Church History
Leading the Way in South America


“Leading the Way in South America,” Global Histories: Argentina (2018)

“Leading the Way in South America,” Global Histories: Argentina

Leading the Way in South America

baptismal service

Members in Argentina attending a baptismal service, circa 1928.

Nearly all the early converts to the Church in Argentina were European immigrants seeking economic betterment. German converts Wilhelm Friedrichs and Emil Hoppe were the first to preach the restored gospel in Argentina, energetically proselytizing, though lacking authority to baptize. Friedrichs and Hoppe wrote newspaper articles, gave lectures, and went door-to-door to spread their message.

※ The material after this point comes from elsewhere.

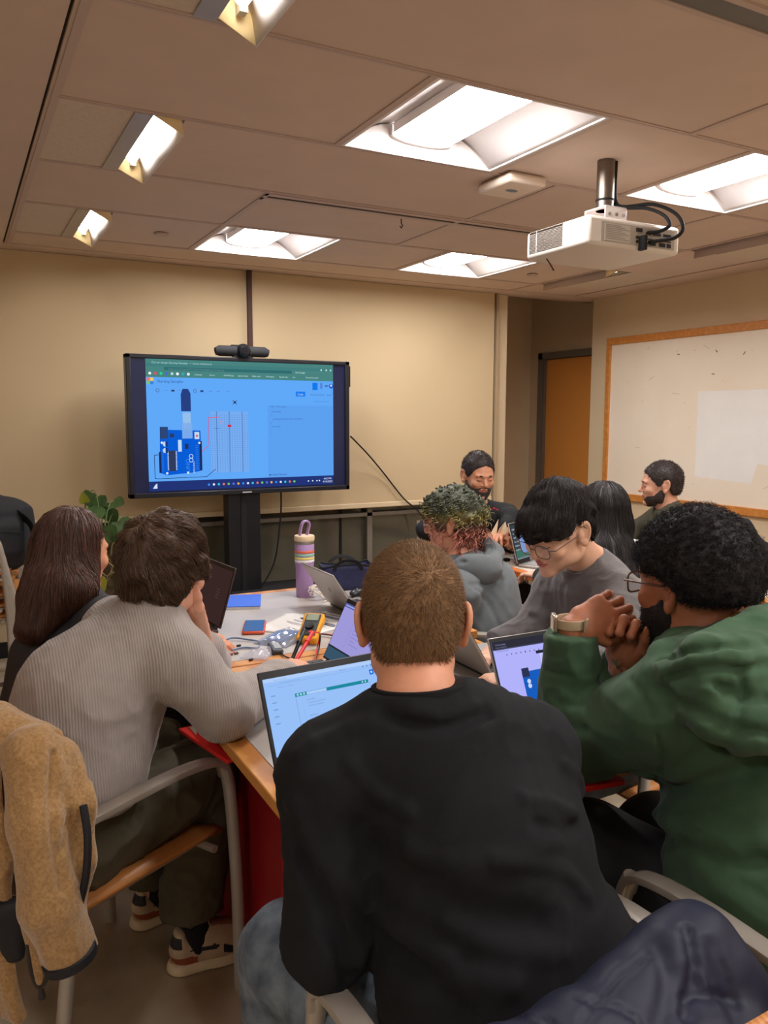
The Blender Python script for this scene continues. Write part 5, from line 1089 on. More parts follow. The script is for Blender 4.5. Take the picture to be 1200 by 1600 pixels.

The work was difficult, and the pair was often rejected. “One must not go in the houses,” Friedrichs reported, “but must remain standing on the street and make a noise with his hands, and then if somebody comes out and accepts a tract, it is well, but in most cases they will not accept.”

Initially, they held Church meetings in Friedrichs’s home, and his son accompanied their hymns with a mandolin. Within a year, they were holding meetings in three suburbs of Buenos Aires to reduce investigators’ travel. Some investigators were so committed they began paying tithing while awaiting baptism. Friedrichs informed Church headquarters of these developments and asked that missionaries be sent to Argentina.

Elder Melvin J. Ballard of the Quorum of the Twelve Apostles along with Rulon S. Wells and Rey L. Pratt arrived in Buenos Aires in December 1925. They immediately met with the congregations there. On December 12, six of the investigators—Jacob, Anna, and Herta Kullick; Ernst and Maria Biebersdorf; and Elisa Plassman—became the first in Argentina and in South America to be baptized. Two weeks later, on Christmas Day, Ballard dedicated South America for missionary work.

When Ballard and Pratt asked to visit Italian immigrants Donato and Emilia Gianfelice, initially the couple hesitated because their home was constructed of packing crates set on bare ground. At their first meeting, the Gianfelices desired a lesson on prayer. They learned to kneel and give a basic prayer and were soon baptized. Thereafter, they devoted their all to the gospel.

One cold Sunday evening, Donato waded 65 blocks through rain and flooded streets to the missionaries’ apartment. He begged them to “pray to the Lord to forgive” him. When he had paid his tithing that afternoon, he had “miscalculated and underpaid the Lord twenty centavos” (then about USD 0.05). He could not wait until Tuesday, when the missionaries would be in his home, because, he said, “I would not have been able to sleep knowing that I had cheated the Lord in my tithing.”

Spanish immigrant Mariano Borén attended various churches for years searching for the truth. His search was opposed by his wife’s family, who claimed he was mad and had him institutionalized. The doctors soon discharged him as “a normal, very religious man.” Undaunted, he continued until, unable to find the truth, he rented a room where he and similarly minded friends met every Sunday for a few years to study the Bible.

Finally, 27 years after arriving in Argentina, Borén obtained a Church pamphlet. Bibles in hand, he and a friend peppered the missionaries with questions about passages that puzzled them. After two sessions, he announced, “I have found the church I have been looking for.” He was baptized on Christmas Day 1934, and almost every member of the study group joined as well.

After his baptism, Borén told his son Samuel to “make a sign, ‘This store will be closed Sundays.’” Samuel thought it was a mistake to close on their most profitable day. “Make another sign,” his father said. “‘We don’t sell any more coffee or tea.’” Despite these business contractions, Borén was still able to provide food and subsidize the rent for many impoverished members.

During the latter half of the 19th century, more than six million immigrants from around the world settled in Argentina. By the late 1920s, Argentina was a diverse, cosmopolitan country. As a result, much of the early success of the Church in Argentina was among migrant communities. During one mission conference in 1942, the Church celebrated this diversity by having converts from 13 different countries each share one of the Articles of Faith in their own native language.